Changes in prices happen in a market economy because of shocks in the world. Changes in prices happen every day. That’s not what inflation is. Inflation is when those changes in prices become embedded.

It’s second- and third-order effects, and that’s what’s been the biggest harm to the country. My recommendation is a smaller balance sheet. It takes the Fed back to a more manageable size and a more serious job. And interestingly, if you can have a smaller balance sheet, you can have lower interest rates.

Back to you.

Question: How much smaller?

When I joined, the Fed balance sheet was about $880 billion, including a bunch of foreign currencies. We do need some balance sheet to conduct our underlying business, to help run the Treasury market, and to be a good counterparty to the rest of the central banks in the world.

The economy has obviously grown since then. I wouldn’t want to put a precise number on it. But right now, the Fed balance sheet is about $7 trillion. They are participating in almost every banking market almost every day.
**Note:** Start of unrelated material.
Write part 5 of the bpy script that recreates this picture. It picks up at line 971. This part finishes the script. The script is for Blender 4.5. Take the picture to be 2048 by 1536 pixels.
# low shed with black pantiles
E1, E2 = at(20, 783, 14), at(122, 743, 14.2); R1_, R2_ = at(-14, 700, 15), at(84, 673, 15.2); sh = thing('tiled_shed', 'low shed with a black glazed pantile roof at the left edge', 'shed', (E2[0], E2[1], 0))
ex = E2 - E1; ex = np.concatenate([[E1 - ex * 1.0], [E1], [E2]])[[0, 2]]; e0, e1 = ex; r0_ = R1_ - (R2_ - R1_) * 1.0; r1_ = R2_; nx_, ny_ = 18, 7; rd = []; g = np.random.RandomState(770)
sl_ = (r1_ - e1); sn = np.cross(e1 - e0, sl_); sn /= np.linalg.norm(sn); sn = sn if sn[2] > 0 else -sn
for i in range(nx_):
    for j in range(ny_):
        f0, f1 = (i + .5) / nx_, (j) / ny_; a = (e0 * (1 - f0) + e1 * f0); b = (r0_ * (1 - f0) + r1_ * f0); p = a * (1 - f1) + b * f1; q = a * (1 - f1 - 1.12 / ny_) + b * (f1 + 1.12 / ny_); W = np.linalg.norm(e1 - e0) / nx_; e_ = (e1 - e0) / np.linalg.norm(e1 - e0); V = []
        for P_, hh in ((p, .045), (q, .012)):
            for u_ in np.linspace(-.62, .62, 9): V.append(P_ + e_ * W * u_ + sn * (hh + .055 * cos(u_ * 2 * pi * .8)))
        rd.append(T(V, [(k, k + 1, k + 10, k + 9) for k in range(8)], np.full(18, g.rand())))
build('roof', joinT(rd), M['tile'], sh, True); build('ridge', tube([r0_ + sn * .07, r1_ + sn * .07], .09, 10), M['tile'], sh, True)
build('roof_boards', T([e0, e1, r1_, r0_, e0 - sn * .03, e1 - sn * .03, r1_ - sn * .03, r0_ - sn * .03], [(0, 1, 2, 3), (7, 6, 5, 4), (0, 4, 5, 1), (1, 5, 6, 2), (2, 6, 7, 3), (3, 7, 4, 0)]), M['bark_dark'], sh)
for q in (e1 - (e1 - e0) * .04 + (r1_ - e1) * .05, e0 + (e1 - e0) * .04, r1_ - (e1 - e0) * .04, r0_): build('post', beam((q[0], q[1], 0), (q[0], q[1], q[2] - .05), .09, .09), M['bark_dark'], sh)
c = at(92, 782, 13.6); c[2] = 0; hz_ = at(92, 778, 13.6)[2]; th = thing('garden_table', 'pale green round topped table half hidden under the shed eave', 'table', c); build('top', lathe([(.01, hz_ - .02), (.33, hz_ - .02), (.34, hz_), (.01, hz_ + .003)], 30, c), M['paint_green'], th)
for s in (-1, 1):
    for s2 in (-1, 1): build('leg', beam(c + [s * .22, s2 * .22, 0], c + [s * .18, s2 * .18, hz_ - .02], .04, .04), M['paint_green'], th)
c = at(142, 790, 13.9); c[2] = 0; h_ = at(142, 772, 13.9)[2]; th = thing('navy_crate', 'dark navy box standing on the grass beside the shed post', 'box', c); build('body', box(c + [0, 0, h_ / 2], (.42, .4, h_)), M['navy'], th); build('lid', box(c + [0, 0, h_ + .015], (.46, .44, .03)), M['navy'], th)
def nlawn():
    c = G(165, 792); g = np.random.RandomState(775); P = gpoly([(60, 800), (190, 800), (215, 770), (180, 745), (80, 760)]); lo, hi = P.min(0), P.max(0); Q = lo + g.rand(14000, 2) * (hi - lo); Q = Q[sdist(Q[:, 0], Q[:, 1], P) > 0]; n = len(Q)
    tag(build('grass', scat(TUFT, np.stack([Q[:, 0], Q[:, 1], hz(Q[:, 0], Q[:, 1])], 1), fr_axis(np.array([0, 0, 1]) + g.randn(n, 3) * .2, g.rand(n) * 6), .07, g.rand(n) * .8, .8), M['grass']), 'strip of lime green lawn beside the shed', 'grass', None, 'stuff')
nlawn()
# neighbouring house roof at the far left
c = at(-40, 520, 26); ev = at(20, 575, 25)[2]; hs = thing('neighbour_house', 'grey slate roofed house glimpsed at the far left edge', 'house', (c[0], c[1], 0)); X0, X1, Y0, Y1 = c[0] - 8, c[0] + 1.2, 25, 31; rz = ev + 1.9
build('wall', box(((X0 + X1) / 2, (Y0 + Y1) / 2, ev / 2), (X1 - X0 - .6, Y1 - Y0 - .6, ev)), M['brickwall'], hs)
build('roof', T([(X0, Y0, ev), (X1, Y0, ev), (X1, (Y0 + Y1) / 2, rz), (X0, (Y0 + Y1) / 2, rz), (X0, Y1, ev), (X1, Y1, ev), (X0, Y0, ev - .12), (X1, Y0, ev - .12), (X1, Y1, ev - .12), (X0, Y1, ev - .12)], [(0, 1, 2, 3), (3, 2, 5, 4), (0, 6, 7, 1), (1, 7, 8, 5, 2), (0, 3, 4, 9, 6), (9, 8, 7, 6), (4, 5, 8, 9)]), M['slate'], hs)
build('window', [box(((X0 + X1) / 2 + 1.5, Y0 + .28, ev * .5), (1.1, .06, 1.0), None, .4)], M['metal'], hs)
The world has come to rely on the central bank’s massive imprimatur. I would say it is trillions larger than it needs to be. We can’t make this change overnight. But if markets knew our objective was to get to a balance sheet that was as riskless and as small as possible, and that we would get there in due time and with a strategy, I think markets and market participants could adjust to it.

The central bank could then be a powerful central bank, but a more limited one, and I would argue it wouldn’t find its way into harm’s way politically or economically.

Transcript lightly edited for clarity; remarks delivered live.